28歳のオレナ・ソロドブニク氏は、ジェッダの美容院で働いている。彼女は、自身も家族も戦争が起きていることが信じられず、全くもって無力だと感じていると語った。
「家族全員が別々の都市にいるので、それぞれの運命がとても心配です。この状況で何が起きているのかを理解するのはたやすいことではなく、何もできません」と、ソロドブニク氏はアラブニュースに語った。「両親が今、パブログラードで安全に過ごせていることを、神に感謝しますが、子どもたちと共にキエフの近くに住んでいる妹のことを祈り、心配しています」
パブログラードはウクライナ東中央部の都市・自治体で、ドニプロペトロウシク州の中に位置している。人口約10万人のパブログラード郡の行政の中心地だ。
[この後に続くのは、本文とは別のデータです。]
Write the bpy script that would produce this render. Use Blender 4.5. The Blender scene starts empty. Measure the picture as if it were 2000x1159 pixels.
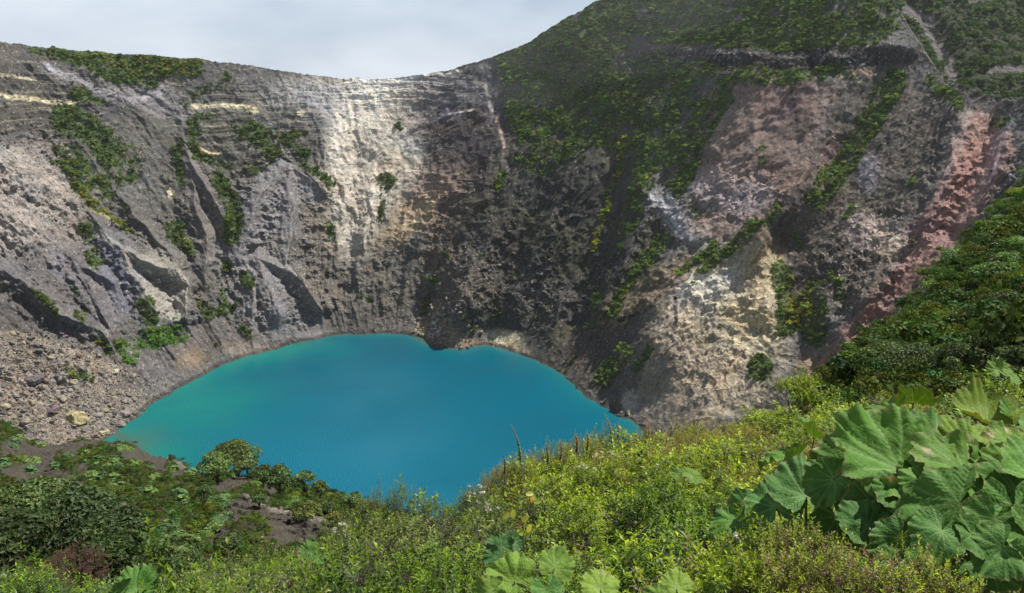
import bpy, math, random
import numpy as np

# ------------------------------------------------------------------ camera, sky, sun, exposure
F = 1540.0                                  # focal length in pixels of the 2000 px wide photograph
CXP, CYP = 1000.0, 579.5
PITCH = math.atan((CYP - 100) / F)
EYE = 217.0                                 # metres above the lake
SP, CP = math.sin(PITCH), math.cos(PITCH)
sc = bpy.context.scene
col = sc.collection
cam_d = bpy.data.cameras.new('camera')
cam = bpy.data.objects.new('camera', cam_d)
col.objects.link(cam)
cam_d.sensor_width = 36
cam_d.lens = 36 * F / 2000
cam_d.clip_start = 0.1
cam_d.clip_end = 30000
cam.location = (0, 0, EYE)
cam.rotation_euler = (math.pi / 2 - PITCH, 0, 0)
sc.camera = cam

SUN_EL, SUN_AZ = math.radians(58), math.radians(60)       # azimuth measured clockwise from the view direction (+Y)
world = bpy.data.worlds.new('World')
sc.world = world
world.use_nodes = True
nt = world.node_tree
bg = nt.nodes['Background']
sky = nt.nodes.new('ShaderNodeTexSky')
sky.sky_type = 'NISHITA'
sky.sun_disc = False
sky.sun_elevation = SUN_EL
sky.sun_rotation = SUN_AZ
sky.altitude = 3300
tc = nt.nodes.new('ShaderNodeTexCoord')
mp = nt.nodes.new('ShaderNodeMapping'); mp.inputs['Scale'].default_value = (1, 1, 2.4)
nz = nt.nodes.new('ShaderNodeTexNoise'); nz.inputs['Scale'].default_value = 2.1
nz.inputs['Detail'].default_value = 7; nz.inputs['Roughness'].default_value = 0.52
rp = nt.nodes.new('ShaderNodeValToRGB')
rp.color_ramp.elements[0].position = 0.32; rp.color_ramp.elements[0].color = (4.9, 5.9, 7.3, 1)
rp.color_ramp.elements[1].position = 0.66; rp.color_ramp.elements[1].color = (10.2, 10.8, 11.6, 1)
mx = nt.nodes.new('ShaderNodeMix'); mx.data_type = 'RGBA'
sx_ = nt.nodes.new('ShaderNodeSeparateXYZ'); cf = nt.nodes.new('ShaderNodeMapRange')      # cloud bank low over the rim, clearer sky overhead
cf.inputs[1].default_value = .3; cf.inputs[2].default_value = .62; cf.inputs[3].default_value = .9; cf.inputs[4].default_value = .15
nt.links.new(tc.outputs['Generated'], sx_.inputs[0]); nt.links.new(sx_.outputs[2], cf.inputs[0]); nt.links.new(cf.outputs[0], mx.inputs[0])
L = nt.links.new
L(tc.outputs['Generated'], mp.inputs[0]); L(mp.outputs[0], nz.inputs['Vector'])
L(nz.outputs['Fac'], rp.inputs[0]); L(sky.outputs[0], mx.inputs[6]); L(rp.outputs[0], mx.inputs[7])
L(mx.outputs[2], bg.inputs[0])
bg.inputs[1].default_value = 0.07

sun_d = bpy.data.lights.new('sun', 'SUN')
sun = bpy.data.objects.new('sun', sun_d)
col.objects.link(sun)
sun_d.energy = 5.0
sun_d.angle = math.radians(0.6)
sun_d.color = (1.0, 0.965, 0.91)
sun.rotation_euler = (math.pi / 2 - SUN_EL, 0, math.pi - SUN_AZ)
sun.location = (0, 0, 600)

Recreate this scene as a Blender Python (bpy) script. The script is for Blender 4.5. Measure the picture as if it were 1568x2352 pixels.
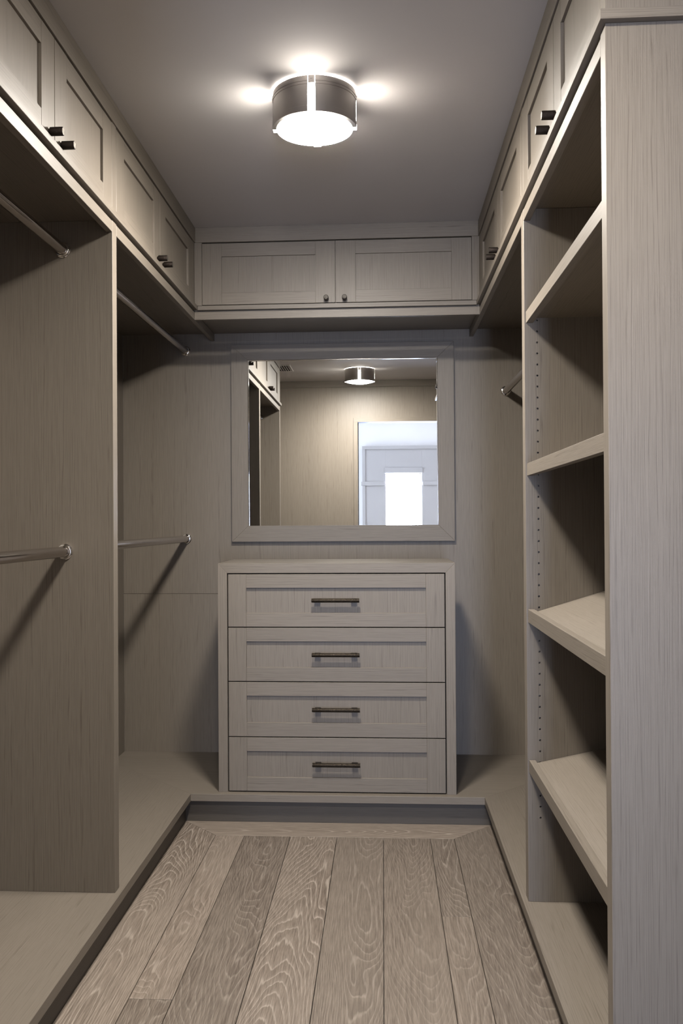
import bpy, bmesh, math, random
from mathutils import Vector, Matrix

# ------------------------------------------------------------------ scene set-up
sc = bpy.context.scene
C = sc.collection
for o in list(bpy.data.objects):
    bpy.data.objects.remove(o)
random.seed(4)

# camera (image taken as 1568 x 2352)
F, CX, CY = 2056.56, 754.06, 1183.74
YAW, PITCH, ROLL, HC = 0.0606, 0.0069, -0.0059, 1.2208
cd = bpy.data.cameras.new('camera')
cd.sensor_fit = 'HORIZONTAL'
cd.sensor_width = 36.0
cd.lens = F / 1568 * 36.0
cd.shift_x = (784 - CX) / 1568
cd.shift_y = (CY - 1176) / 1568
cd.clip_start = 0.02
cam = bpy.data.objects.new('camera', cd)
C.objects.link(cam)
r_ = Vector((math.cos(YAW), math.sin(YAW), 0))
f_ = Vector((-math.sin(YAW), math.cos(YAW), 0))
u_ = Vector((0, 0, 1))
f_, u_ = f_ * math.cos(PITCH) + u_ * math.sin(PITCH), u_ * math.cos(PITCH) - f_ * math.sin(PITCH)
r_, u_ = r_ * math.cos(ROLL) + u_ * math.sin(ROLL), u_ * math.cos(ROLL) - r_ * math.sin(ROLL)
cam.matrix_world = Matrix(((r_.x, u_.x, -f_.x, 0), (r_.y, u_.y, -f_.y, 0), (r_.z, u_.z, -f_.z, HC), (0, 0, 0, 1)))
sc.camera = cam

# daylight outside the house
w = bpy.data.worlds.new('daylight')
sc.world = w
w.use_nodes = True
bg = w.node_tree.nodes['Background']
bg.inputs[0].default_value = (0.72, 0.84, 1.0, 1)
bg.inputs[1].default_value = 6.0


def area_light(name, loc, rot, sx, sy, power, col):
    l = bpy.data.lights.new(name, 'AREA')
    l.shape = 'RECTANGLE'
    l.size, l.size_y, l.energy, l.color = sx, sy, power, col
    o = bpy.data.objects.new(name, l)
    o.location, o.rotation_euler = loc, rot
    C.objects.link(o)
    return o


HALL_W1, HALL_FILL = 175.0, 26.0
DAY = (0.645, 0.74, 1.0)
# daylight entering at the far window of the hall outside the closet door
area_light('daylight_far_window', (0.258, -2.60, 1.0), (math.radians(90), 0, 0), 0.43, 1.6, HALL_W1, DAY)
area_light('added_side_fill', (-1.56, -1.2, 1.45), (math.radians(90), 0, math.radians(-90)), 1.5, 1.5, HALL_FILL, DAY)  # fill lamp at an unseen side window, added to whiten the hall walls

LAMP_COL = (1.0, 0.95, 0.872)
LAMP_DISC, LAMP_SLOT, LAMP_RIM = 600.0, 265.0, 120.0

sc.view_settings.view_transform = 'Standard'
sc.view_settings.look = 'None'
sc.view_settings.exposure = -0.17
sc.view_settings.gamma = 1.0
sc.view_settings.use_curve_mapping = False
sc.cycles.max_bounces = 6
sc.cycles.diffuse_bounces = 3
sc.cycles.glossy_bounces = 4
sc.cycles.transmission_bounces = 3
sc.cycles.sample_clamp_indirect = 6.0
sc.cycles.use_denoising = True
sc.cycles.use_adaptive_sampling = True
sc.cycles.adaptive_threshold = 0.02


# ------------------------------------------------------------------ materials
def new_mat(name):
    m = bpy.data.materials.new(name)
    m.use_nodes = True
    nt = m.node_tree
    return m, nt, nt.nodes['Principled BSDF']


def node(nt, t, **kw):
    n = nt.nodes.new(t)
    for k, v in kw.items():
        setattr(n, k, v)
    return n


def plain(name, col, rough=0.5, metal=0.0, spec=0.5):
    m, nt, b = new_mat(name)
    b.inputs['Base Color'].default_value = (*col, 1)
    b.inputs['Roughness'].default_value = rough
    b.inputs['Metallic'].default_value = metal
    b.inputs['Specular IOR Level'].default_value = spec
    return m


def mathn(nt, op, a, b=None, c=None):
    n = node(nt, 'ShaderNodeMath', operation=op)
    for i, v in enumerate((a, b, c)):
        if v is None:
            continue
        if isinstance(v, (int, float)):
            n.inputs[i].default_value = v
        else:
            nt.links.new(v, n.inputs[i])
    return n.outputs[0]


def mixc(nt, fac, a, b, mode='MIX'):
    n = node(nt, 'ShaderNodeMix', data_type='RGBA', blend_type=mode)
    if isinstance(fac, (int, float)):
        n.inputs[0].default_value = fac
    else:
        nt.links.new(fac, n.inputs[0])
    for i, v in ((6, a), (7, b)):
        if isinstance(v, tuple):
            n.inputs[i].default_value = (*v, 1)
        else:
            nt.links.new(v, n.inputs[i])
    return n.outputs[2]


def ramp(nt, src, stops):
    n = node(nt, 'ShaderNodeValToRGB')
    nt.links.new(src, n.inputs[0])
    e = n.color_ramp.elements
    while len(e) < len(stops):
        e.new(0.5)
    for el, (p, c) in zip(e, stops):
        el.position = p
        el.color = (c, c, c, 1)
    return n.outputs[0]


def coords(nt, axis, stretch, off=31.0):
    tc = node(nt, 'ShaderNodeTexCoord')
    oi = node(nt, 'ShaderNodeObjectInfo')
    add = node(nt, 'ShaderNodeVectorMath', operation='ADD')
    cx = node(nt, 'ShaderNodeCombineXYZ')
    for i, k in enumerate((1.0, 1.7, 2.3)):
        nt.links.new(mathn(nt, 'MULTIPLY', oi.outputs['Random'], off * k), cx.inputs[i])
    nt.links.new(tc.outputs['Object'], add.inputs[0])
    nt.links.new(cx.outputs[0], add.inputs[1])
    mp = node(nt, 'ShaderNodeVectorMath', operation='MULTIPLY')
    s = [1.0, 1.0, 1.0]
    s['XYZ'.index(axis)] = stretch
    mp.inputs[1].default_value = s
    nt.links.new(add.outputs[0], mp.inputs[0])
    return mp.outputs[0], oi.outputs['Random']


def noise(nt, vec, scale, detail=2.0, rough=0.5, dist=0.0):
    n = node(nt, 'ShaderNodeTexNoise')
    n.inputs['Scale'].default_value = scale
    n.inputs['Detail'].default_value = detail
    n.inputs['Roughness'].default_value = rough
    n.inputs['Distortion'].default_value = dist
    nt.links.new(vec, n.inputs['Vector'])
    return n.outputs[0]


OAK = (0.136, 0.115, 0.0925)


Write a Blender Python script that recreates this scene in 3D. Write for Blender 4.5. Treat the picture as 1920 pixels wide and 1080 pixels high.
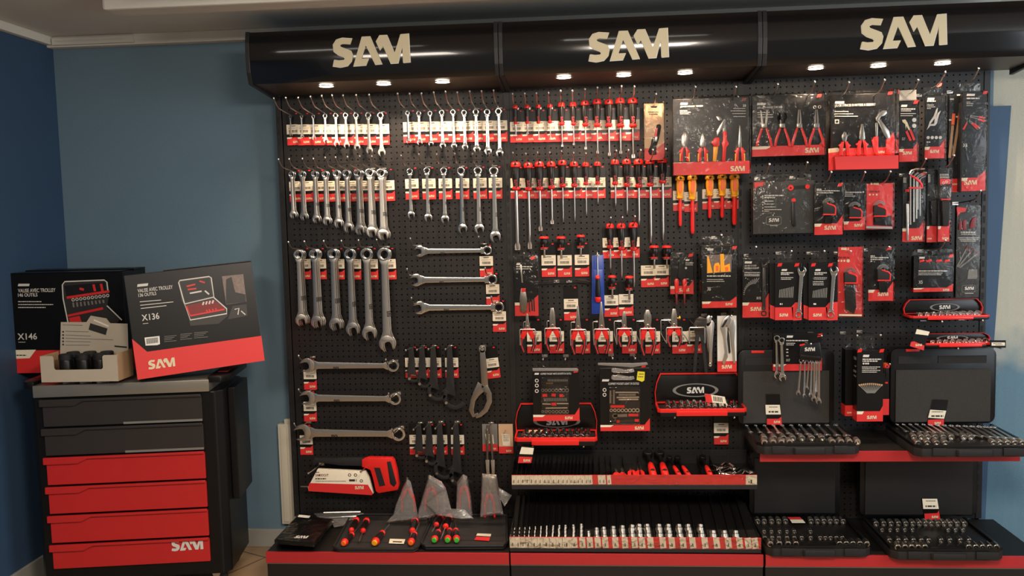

「親類の一部は、出国したり、西のカルパチア山脈(中欧と東欧にまたがる山脈)へ向かったりすることができました」と、ソロドブニク氏は述べた。「最悪なのは友人たちで、今もキエフにいて、防空壕に隠れ、地下鉄で夜を過ごしています」
「私の毎日の生活は、みんなに電話し、メッセージを送り、生きていることを確認することから始まるのです。今起きていることは恐ろしいことです。人生に対する心構えや価値観が変わってしまいます」
「『愛してる』『おやすみ』『またね』『気をつけてね』と言う度に、それが最後の機会で、その人に告げる最後の言葉になるかもしれないと思うことになるので、本当に怖いのです」と、トカチェンコ氏は述べた。
サウジに22年間住んでいるイリーナ・ブロクシャム氏は、リヤドからニュースを追い掛けている。同氏はアラブニュースに次のように語った。「私たちの家族や、ウクライナ全体に何が起こるのか、とても心配しています。そして一方で、これは『国のために我々は何ができるか』ということを考えます」
リヤドの渓谷リゾート、ブライラでレクリエーション責任者として働くブロクシャム氏は、次のように付け加えた。「故郷の家族のことが心配なのに加えて、国や国家が完全に破壊されてしまうのではないかと恐れています。でも私たちは強く、ウクライナはすぐに自由になるでしょう」
ロシア国境近くのハリコフ出身のブロクシャム氏は、故郷から離れているのは、この重大な時にはとても大変だと語った。また、彼らは恐怖を感じながらも、ウクライナの人々、軍人、女性、子どもたちが脅威に対処する様子を非常に誇りに思っていると述べた。
「私たちは負けていません。私たちは戦う人間であり、勇敢です」と、同氏は述べた。
ジェッダに住むアリョーナ・マリノフスカヤ氏は、アラブニュースに対し、戦争が勃発するとは誰も予想していなかったと語った。同氏は、家にいるときにネットでニュースを見たのだと述べた。
同氏は3年前に国を出たものの、ウクライナには今も家族や友人が住んでいる。ロシアとウクライナの危機が深刻化して以降、同氏は毎日3時間ごとに家族と連絡を取り、無事を確認してきた。
「今のところ、みんな無事で、そのことを知り、嬉しく思っています」と、同氏は述べた。「残念ながら、これは戦争であり、私たちはこの壊滅的な状況を生き延びようとしています。早く切り抜けたいです」
ブロクシャム氏もマリノフスカヤ氏も、例え状況が厳しくても、同胞のウクライナ人と共にいることや、何とかして彼らを助ける必要性を感じている。